1968 Fest – The Thomas Crown Affair (1968)

Ia a lot of ways, The Thomas Crown Affair is an interesting point of confluence between the old school studio system and the burgeoning independent films that were beginning to come into their own in 1968.

With its split-screen technique and jazz-influenced score by Michel Legrand, Crown defied audience expectations and caused some critics to dismiss it a mere style over substance.

While it’s true that the film’s plot is not as complex as some might expect, as is true with any great heist movie, it’s not so much about the objective as it is the getting there.

In this case it’s not so much about the heist itself as the aftermath and the cat and mouse back and forth between Steve McQueen’s millionaire businessman Thomas Crown and Faye Dunaway’s insurance investigator Vicky Anderson.

Four strangers, both to themselves and their boss, pull off a bank job netting over two and a half million dollars. The bank calls in insurance investigator Vicky Anderson to try to track down the mastermind behind the heist. Anderson gas a reputation for being smart and ruthless and always catching her prey, though her tactics are not always above board.
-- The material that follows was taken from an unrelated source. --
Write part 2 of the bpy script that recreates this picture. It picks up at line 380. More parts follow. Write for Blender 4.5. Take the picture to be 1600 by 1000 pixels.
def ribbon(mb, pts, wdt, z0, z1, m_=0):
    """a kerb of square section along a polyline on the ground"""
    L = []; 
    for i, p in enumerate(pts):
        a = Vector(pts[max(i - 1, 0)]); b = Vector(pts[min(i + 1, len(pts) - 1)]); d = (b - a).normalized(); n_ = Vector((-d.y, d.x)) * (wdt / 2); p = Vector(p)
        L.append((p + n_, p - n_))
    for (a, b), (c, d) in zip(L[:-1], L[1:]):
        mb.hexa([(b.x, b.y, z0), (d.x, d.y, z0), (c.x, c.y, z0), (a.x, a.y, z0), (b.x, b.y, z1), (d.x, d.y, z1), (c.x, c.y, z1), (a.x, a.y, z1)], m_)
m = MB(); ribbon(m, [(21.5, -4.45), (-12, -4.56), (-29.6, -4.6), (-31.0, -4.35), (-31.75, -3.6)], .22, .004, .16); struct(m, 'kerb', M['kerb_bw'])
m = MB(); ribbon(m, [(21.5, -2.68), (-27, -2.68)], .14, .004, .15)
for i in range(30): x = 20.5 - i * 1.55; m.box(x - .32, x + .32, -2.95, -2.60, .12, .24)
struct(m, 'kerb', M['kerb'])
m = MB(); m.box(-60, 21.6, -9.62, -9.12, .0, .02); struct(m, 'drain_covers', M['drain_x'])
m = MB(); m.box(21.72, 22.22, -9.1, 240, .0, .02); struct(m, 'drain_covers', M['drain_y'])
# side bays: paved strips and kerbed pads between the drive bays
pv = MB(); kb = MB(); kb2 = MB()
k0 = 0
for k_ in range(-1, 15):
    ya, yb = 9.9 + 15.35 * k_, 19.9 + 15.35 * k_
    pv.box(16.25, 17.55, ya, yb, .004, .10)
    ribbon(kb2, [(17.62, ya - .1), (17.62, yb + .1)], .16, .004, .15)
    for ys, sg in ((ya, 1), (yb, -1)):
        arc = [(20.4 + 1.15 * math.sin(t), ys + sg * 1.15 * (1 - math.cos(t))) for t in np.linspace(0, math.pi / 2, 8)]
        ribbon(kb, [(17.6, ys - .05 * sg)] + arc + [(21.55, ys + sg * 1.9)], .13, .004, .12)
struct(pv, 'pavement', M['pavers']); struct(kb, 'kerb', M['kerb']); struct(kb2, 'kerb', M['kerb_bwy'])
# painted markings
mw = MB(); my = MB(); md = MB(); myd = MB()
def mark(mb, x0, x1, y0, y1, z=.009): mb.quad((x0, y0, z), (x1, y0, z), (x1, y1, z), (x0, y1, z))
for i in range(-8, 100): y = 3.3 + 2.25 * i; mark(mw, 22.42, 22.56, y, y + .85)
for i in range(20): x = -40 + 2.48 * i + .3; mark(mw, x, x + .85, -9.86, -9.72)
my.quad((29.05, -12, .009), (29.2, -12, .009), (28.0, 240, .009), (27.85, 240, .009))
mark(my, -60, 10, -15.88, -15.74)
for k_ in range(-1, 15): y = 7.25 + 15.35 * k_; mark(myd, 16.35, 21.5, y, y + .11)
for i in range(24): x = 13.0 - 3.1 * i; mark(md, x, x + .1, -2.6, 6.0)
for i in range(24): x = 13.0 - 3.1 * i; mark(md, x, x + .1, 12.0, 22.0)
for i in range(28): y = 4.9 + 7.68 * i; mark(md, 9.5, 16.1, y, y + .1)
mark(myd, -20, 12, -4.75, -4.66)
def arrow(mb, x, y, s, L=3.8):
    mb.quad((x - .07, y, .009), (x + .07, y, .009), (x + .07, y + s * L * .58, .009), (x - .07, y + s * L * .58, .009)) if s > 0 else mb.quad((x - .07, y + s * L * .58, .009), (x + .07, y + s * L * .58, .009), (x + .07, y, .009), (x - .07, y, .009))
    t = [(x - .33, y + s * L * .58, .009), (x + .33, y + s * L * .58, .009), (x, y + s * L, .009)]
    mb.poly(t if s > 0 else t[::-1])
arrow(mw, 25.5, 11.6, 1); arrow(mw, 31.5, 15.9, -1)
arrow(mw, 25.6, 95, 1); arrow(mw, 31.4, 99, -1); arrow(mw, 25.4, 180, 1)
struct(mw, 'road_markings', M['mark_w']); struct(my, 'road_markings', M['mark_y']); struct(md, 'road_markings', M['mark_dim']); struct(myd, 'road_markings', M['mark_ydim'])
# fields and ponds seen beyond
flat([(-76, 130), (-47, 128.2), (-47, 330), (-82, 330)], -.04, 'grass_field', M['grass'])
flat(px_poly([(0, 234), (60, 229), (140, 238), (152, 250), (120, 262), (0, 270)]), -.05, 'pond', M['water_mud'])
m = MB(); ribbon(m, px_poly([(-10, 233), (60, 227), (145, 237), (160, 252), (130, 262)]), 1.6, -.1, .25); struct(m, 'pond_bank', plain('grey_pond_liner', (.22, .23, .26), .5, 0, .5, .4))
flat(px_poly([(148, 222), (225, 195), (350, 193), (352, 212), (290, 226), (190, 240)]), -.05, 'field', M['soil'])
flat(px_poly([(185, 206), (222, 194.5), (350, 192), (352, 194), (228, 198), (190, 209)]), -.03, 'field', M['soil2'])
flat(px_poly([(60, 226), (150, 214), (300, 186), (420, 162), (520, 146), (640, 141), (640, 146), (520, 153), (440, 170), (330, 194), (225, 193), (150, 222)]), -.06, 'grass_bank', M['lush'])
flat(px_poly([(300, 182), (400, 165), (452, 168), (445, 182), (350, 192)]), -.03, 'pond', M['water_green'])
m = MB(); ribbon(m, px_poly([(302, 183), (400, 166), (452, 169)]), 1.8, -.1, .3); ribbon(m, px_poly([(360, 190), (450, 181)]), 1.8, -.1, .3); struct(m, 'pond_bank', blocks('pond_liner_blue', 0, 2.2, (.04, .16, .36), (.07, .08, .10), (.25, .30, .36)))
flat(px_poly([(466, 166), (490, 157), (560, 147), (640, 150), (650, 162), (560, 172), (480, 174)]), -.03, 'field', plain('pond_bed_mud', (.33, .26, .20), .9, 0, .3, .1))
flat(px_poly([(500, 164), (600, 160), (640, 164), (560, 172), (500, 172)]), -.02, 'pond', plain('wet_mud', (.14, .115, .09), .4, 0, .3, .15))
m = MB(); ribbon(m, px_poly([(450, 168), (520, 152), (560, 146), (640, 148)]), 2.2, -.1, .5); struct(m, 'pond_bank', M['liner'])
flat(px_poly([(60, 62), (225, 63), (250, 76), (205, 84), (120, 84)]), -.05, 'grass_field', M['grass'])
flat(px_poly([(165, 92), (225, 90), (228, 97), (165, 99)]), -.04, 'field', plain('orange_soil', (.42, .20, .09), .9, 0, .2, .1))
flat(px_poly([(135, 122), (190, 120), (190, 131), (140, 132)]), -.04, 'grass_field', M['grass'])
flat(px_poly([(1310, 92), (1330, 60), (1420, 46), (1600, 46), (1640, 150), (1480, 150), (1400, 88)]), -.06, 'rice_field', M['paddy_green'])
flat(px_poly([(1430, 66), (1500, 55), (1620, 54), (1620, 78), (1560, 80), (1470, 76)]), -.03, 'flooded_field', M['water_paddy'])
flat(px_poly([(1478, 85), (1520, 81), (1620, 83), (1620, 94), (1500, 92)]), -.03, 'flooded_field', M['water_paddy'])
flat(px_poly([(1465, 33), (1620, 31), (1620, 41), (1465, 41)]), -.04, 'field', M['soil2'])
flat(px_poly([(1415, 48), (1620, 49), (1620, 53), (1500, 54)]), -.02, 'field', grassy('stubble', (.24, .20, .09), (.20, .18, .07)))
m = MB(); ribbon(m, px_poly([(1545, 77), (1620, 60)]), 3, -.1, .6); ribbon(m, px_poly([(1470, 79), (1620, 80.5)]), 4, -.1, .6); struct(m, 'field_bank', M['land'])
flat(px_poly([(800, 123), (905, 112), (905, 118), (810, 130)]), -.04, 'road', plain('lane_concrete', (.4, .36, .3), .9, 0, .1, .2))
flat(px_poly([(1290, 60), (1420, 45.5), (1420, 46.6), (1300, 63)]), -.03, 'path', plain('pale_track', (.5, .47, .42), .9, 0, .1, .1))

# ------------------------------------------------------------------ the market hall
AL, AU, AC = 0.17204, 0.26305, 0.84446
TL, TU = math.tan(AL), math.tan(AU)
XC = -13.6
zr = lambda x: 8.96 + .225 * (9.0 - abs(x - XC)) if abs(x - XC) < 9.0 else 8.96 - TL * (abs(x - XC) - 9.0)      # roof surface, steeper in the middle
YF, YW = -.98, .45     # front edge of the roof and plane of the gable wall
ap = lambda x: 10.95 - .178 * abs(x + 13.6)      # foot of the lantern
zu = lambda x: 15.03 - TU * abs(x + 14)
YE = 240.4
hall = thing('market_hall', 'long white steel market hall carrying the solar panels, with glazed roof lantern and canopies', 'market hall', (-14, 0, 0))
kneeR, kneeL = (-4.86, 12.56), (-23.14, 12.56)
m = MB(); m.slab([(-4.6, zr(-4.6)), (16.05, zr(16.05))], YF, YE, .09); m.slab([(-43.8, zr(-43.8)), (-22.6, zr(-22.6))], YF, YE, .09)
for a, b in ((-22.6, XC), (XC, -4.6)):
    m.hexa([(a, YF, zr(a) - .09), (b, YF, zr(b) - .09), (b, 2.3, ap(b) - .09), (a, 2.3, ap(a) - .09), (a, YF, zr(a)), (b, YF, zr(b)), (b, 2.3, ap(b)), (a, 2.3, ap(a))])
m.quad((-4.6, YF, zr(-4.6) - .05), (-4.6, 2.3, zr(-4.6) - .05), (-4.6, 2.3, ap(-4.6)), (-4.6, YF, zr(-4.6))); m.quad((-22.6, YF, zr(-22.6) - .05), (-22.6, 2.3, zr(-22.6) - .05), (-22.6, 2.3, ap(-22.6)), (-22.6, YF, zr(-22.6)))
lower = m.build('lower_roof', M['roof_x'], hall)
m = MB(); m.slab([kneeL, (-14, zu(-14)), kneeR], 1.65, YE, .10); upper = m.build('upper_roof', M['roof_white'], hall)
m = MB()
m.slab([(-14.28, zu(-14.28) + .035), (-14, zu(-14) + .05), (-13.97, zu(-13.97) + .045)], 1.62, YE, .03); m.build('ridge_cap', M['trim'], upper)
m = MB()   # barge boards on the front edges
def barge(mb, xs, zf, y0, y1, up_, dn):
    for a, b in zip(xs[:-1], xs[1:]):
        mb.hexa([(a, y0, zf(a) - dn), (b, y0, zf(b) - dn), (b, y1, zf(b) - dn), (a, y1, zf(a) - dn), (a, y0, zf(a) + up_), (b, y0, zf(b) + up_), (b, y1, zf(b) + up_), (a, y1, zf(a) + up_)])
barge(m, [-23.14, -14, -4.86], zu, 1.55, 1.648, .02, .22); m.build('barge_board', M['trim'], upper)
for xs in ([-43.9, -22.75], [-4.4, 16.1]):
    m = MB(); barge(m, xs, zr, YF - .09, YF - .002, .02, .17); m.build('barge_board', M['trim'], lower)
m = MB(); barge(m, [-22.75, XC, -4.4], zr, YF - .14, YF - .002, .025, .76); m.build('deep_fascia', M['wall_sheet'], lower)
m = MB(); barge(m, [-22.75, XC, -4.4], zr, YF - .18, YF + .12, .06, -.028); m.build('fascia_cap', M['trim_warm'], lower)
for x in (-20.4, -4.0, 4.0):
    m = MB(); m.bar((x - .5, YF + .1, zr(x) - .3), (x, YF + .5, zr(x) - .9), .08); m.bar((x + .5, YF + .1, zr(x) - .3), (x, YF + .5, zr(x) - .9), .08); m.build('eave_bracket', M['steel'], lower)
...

The suspects are narrowed down to five, and as soon as she sees Crown’s picture, Anderson is sure that he is her man. She also appears to be somewhat enamored of him.Of course, this is completely believable, because it’s hard to conceive of anyone who wouldn’t be taken with McQueen, whose magnetism and charm, even when he is playing the character at his most callous, crawls off the screen and curls up into the viewers lap.

Of course, that’s not at all to slight Dunaway, who is as lovely in this picture as she has ever been and yet manages to keep her cool to such an extent that it is hard to tell, even as she insinuates herself deeper and deeper into Crown’s life, just who is playing whom.

Because that’s really what the film is. It’s about watching McQueen and Dunaway and their interactions. She wastes no time in letting him know that she is after him and he seems to be taking pleasure in finally having an opponent who is up to his intellectual level.

Both the actors and the characters are so charming that at times it’s hard to know, as an audience member just who to root for. Of course Crown is a crook, but there is always something appealing about the charming rogue.At the same time Anderson seems caught between her attraction to Crown and her duty to her employers and herself as an investigator.

I mentioned above that producer and director Norman Jewison incorporated a number of distinctive stylistic techniques, including split-screen into the film which gives it an interestingly modern look that goes beyond what most audiences of the day would expect to see in a typical Hollywood production. This appears to have come about as a result of McQueen having seen the film A Place to Stand at the 1967 World’s Fair and being so impressed by that film’s use of the technique that he convinced Jewison to incorporate it into Affair, even though he had already finished filming and was well on the way to having it completed.

Michel Legrande’s score is also of note, not just, as mentioned above, due to it’s jazz-heavy stylings, but also because he actually wrote it as long pieces which were then cut and the film was then edited to match the music pieces with Legrande himself involved in the editing process along with Jewison and award-winning editor Hal Ashy, who of course went on to be an acclaimed director himself.

All of this serves to raise The Thomas Crown Affair above the light fluff that it might have been to give it a place among the best-remembered and most fun films of the year. If you haven’t seen it, or perhaps have only seen the 1999 remake with Pierce Brosnan and Rene Russo, I highly recommend checking it out.